By then we were past the last aid station, Homestretch, with only two miles to the finish. I risked a few glances behind me when the road offered a long view and didn't see anyone else sneaking up, so now it really did seem as though I was locked into my current position, whatever it was. It also seemed certain I was definitely outside the age group hardware now, but nothing I could do about that anymore. So I just kept chugging along and in no time was coming into Dayton with the park and finish line just ahead (amazing how much faster that road stretch goes by when you actually run it). For the first time all day I switched the screen on my Garmin to display my total elapsed time and saw it just clicking over to 2:10. Sonofabitch! Of course, that's much faster than I expected to run, but I immediately started thinking about where I could've shaved time (by, say, not falling four times) and come in under 2:10. But, again, nothing to do about it at this point so I continued pushing to the finish. As I came into the park I immediately saw/heard Ryan and his four daughters cheering for me and pushed across the line in 2:11:49. Final check of the results put me at 7th overall and 5th in my age group.
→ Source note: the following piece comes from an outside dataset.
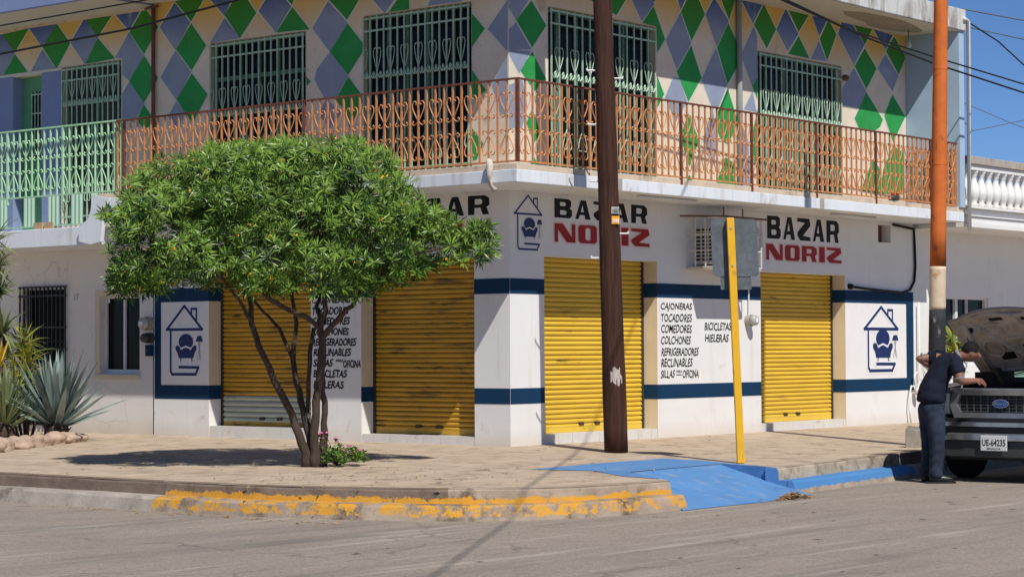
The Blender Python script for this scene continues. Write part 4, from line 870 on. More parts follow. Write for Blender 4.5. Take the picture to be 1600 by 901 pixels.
for nm, m_, za, zb in (('black_base','poleblack',0,1.80), ('cream_collar','polecream',1.801,2.37), ('orange_shaft','orange',2.371,8.2)):
    b = MB(); k = 12; b.tube([lean(za+(zb-za)*i/k) for i in range(k+1)], [rad(za+(zb-za)*i/k) for i in range(k+1)], 20); b.build(nm, MT[m_], OP, smooth=True)
for z in (3.72, 4.98):
    b = MB(); b.tube([lean(z-.012), lean(z+.012)], [rad(z)+.004]*2, 20); b.build('weld_ring', MT['orange'], OP)

# ------------------------------------------------------------------ traffic sign seen from behind
ag = R(-50.7)
TS = thing('traffic_sign', 'grey back of a traffic sign on a thin yellow post beside the blue ramp', 'traffic sign', (-.695,-3.97,-.06), ag)
lx = lambda z: -.037*z
b = MB(); s = .043; zt = 2.80
b.hexa([(-s,-s,0),(s,-s,0),(s,s,0),(-s,s,0)], [(lx(zt)-s,-s,zt),(lx(zt)+s,-s,zt),(lx(zt)+s,s,zt),(lx(zt)-s,s,zt)]); b.build('post', MT['postyellow'], TS, bevel=.008)
def rrect(x0, z0, x1, z1, r, tilt=-.037, y=.06, th=.004):
    pts = []
    for cx, cz, a0 in ((x1-r,z1-r,0), (x0+r,z1-r,90), (x0+r,z0+r,180), (x1-r,z0+r,270)):
        for k in range(5):
            a = R(a0+k*22.5); x = cx+r*math.cos(a); z = cz+r*math.sin(a); pts.append((x+tilt*z, y, z))
    return pts
b = MB(); b.prism(rrect(-.22,2.13,.31,2.79,.05), (0,.004,0)); b.build('sign_plate', MT['signgrey'], TS)
b = MB(); b.prism(rrect(-.135,1.98,.22,2.155,.012, y=.068), (0,.004,0)); b.build('supplementary_plate', MT['signgrey'], TS)
for z in (2.68, 2.25):
    b = MB(); b.box(lx(z)-.012,-.05,z-.012,lx(z)+.012,.07,z+.012); b.build('bolt', MT['greypipe'], TS)

# ------------------------------------------------------------------ wall things
AC = thing('air_conditioner', 'window air conditioner in a white bar cage on the wall above the word list', 'air conditioner', (0,0,0))
b = WB(RW); b.wbox(4.14,2.45,-.05,5.0,2.98,.42); b.build('casing', MT['ac'], AC, bevel=.015)
for k in range(9):
    z = 2.50+k*.053
    b = WB(RW); b.wbox(4.18,z,.421,4.96,z+.026,.432); b.build('louvre', MT['black'], AC)
    for q in range(3):
        b = WB(RW); b.wbox(4.134,z,.05+q*.12,4.141,z+.032,.14+q*.12); b.build('side_vent', MT['black'], AC)
b = WB(RW); u0,u1,z0,z1,d1 = 3.97,5.15,2.40,3.10,.52; r = .012
for z in (z0, z0+.24, z0+.47, z1): b.wtube([(u0,z,0),(u0,z,d1),(u1,z,d1),(u1,z,0)], r)
for d in (.17, .34, d1): b.wtube([(u0,z0,d),(u0,z1,d)], r); b.wtube([(u1,z0,d),(u1,z1,d)], r)
for k in range(1, 6): b.wtube([(u0+k*.197,z0,d1),(u0+k*.197,z1,d1)], r)
b.wbox(u0,z0-.03,0,u1,z0-.012,d1); b.build('cage', MT['rustcage'], AC)
b = WB(RW); b.wtube([(3.62,3.12,.15),(4.2,3.125,.53),(5.3,3.12,.53)], .014); b.wtube([(4.5,3.12,.3),(4.5,3.28,.3)], .01); b.wtube([(5.0,3.12,.3),(5.0,3.28,.3)], .01); b.build('hanger_bar', MT['rustpipe'], AC)
b = WB(RW); b.wtube([(5.70,3.05,.05),(5.80,2.95,.10),(5.80,2.75,.10),(5.74,2.62,.05)], .035, 8); b.build('drain_hose', MT['ac'], AC, smooth=True)
def meter(name, label, W, u, z, r=.095, grp='electric meters'):
    t = thing(name, label, 'meter', W(u, z, 0), 0, grp)
    o = Vector(W(0,0,0)); du = Vector(W(1,0,0))-o; dn = Vector(W(0,0,1))-o
    b = MB(); c = Vector((0,0,0)); b.tube([c, c+dn*.07], [r*1.02, r*1.02], 16); b.tube([c+dn*.071, c+dn*.085], [r*1.06]*2, 16); b.build('socket', MT['concrete'], t)
    b = MB(); b.tube([dn*.086, dn*.15, dn*.175], [r*.95, r*.92, r*.7], 16); b.build('dome', MT['meter'], t, smooth=True)
    b = MB(); b.hexa([dn*.176+du*-.03+Vector((0,0,-.03)), dn*.176+du*.03+Vector((0,0,-.03)), dn*.180+du*.03+Vector((0,0,-.03)), dn*.180+du*-.03+Vector((0,0,-.03))], [dn*.176+du*-.03+Vector((0,0,.03)), dn*.176+du*.03+Vector((0,0,.03)), dn*.180+du*.03+Vector((0,0,.03)), dn*.180+du*-.03+Vector((0,0,.03))]); b.build('dial', MT['halo'], t)
    return t
m1 = meter('electric_meter', 'round electric meter on the white wall to the right of the yellow sign post', RW, 5.56, 1.66, .085)
b = MB(); b.tube([(0,-.03,.09),(0,-.03,.62)], .012, 6); b.build('conduit', MT['pvc'], m1)
m2 = meter('electric_meter', 'pale round electric meter on the edge of the blue band near the left logo', LW, 6.93, 1.655, .10)
m3 = meter('electric_meter', 'dark round meter socket under the pale meter near the left logo', LW, 6.90, 1.44, .075)
for ch in m3.children: ch.data.materials[0] = MT['carplastic']
t = thing('switch_box', 'small dark blue switch box on the wall below the two round meters', 'switch box', (-.004,6.89,1.17))
b = MB(); b.box(-.08,-.055,0,0,.055,.17); b.build('box', MT['band'], t, bevel=.006); b = MB(); b.box(-.09,-.02,.06,-.0805,.02,.11); b.build('cover_plate', MT['black'], t)
b = MB(); b.tube([(8.53,-.03,2.22),(8.9,-.03,2.20),(9.6,-.03,2.17),(10.2,-.03,2.15),(10.45,-.03,2.20),(10.60,-.03,2.35),(10.64,-.03,2.6),(10.62,-.03,3.0),(10.60,-.03,3.22),(9.9,-.04,3.262)], .022, 7)
b.tube([(8.48,-.03,2.22),(8.56,-.03,2.22)], .045, 8)
tag(b.build('service_conduit', MT['cable'], smooth=True), 'black service cable hanging in a loop on the white wall above the right logo', 'cable')
t = thing('gas_pipe', 'white gas pipe loop with a valve low on the wall behind the man', 'pipe', (10.50,-.004,0))
b = MB(); b.tube([(.18,-.06,2.0),(.18,-.06,.72),(.16,-.06,.62),(.06,-.08,.56)], .016, 6); b.tube([(.0,-.06,.62),(-.02,-.08,.80),(.10,-.08,.84)], .018, 6); b.tube([(-.10,-.06,.62),(-.16,-.06,.45),(-.18,-.06,.25),(-.12,-.06,-.02)], .014, 6); b.tube([(.1,-.06,.62),(-.10,-.06,.60)], .014, 6); b.build('pipe', MT['pvc'], t, smooth=True)
b = MB(); b.lathe((.05,-.1,.52), [(.02,-.07),(.06,-.05),(.065,.03),(.03,.07)], 12); b.build('regulator', MT['ac'], t, smooth=True)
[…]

Being in your 30s sucks sometimes!
Okay, so I won't lie and say I'm not disappointed that I didn't get to bring home one of those big ass Bighorn river rock age group awards, but you can't really complain too much about coming in 9 minutes under your stretch goal time. Other than getting up close and personal with the trail more times than I would've liked, the race really couldn't have gone much better for me. I feel like, for the first time, I've really experienced what it's like to race with less weight. I'm fairly convinced that there is no way I could've run this race this fast 26 pounds ago. I'm happy with how things went and even more excited now about the rest of my Leadville training.
I would be remiss if I didn't mention Ryan's race here briefly. As mentioned before, he was gunning for the course record, which was 1:59. Ryan is in phenomenal shape this year and I suspected he'd give it a run for its money. Well, he did that and more, finishing in 1:57. But, turns out last year's winner was in phenomenal shape too as he ran a 1:56. Sonofabitch! It was a fast day at the Bighorn 30K!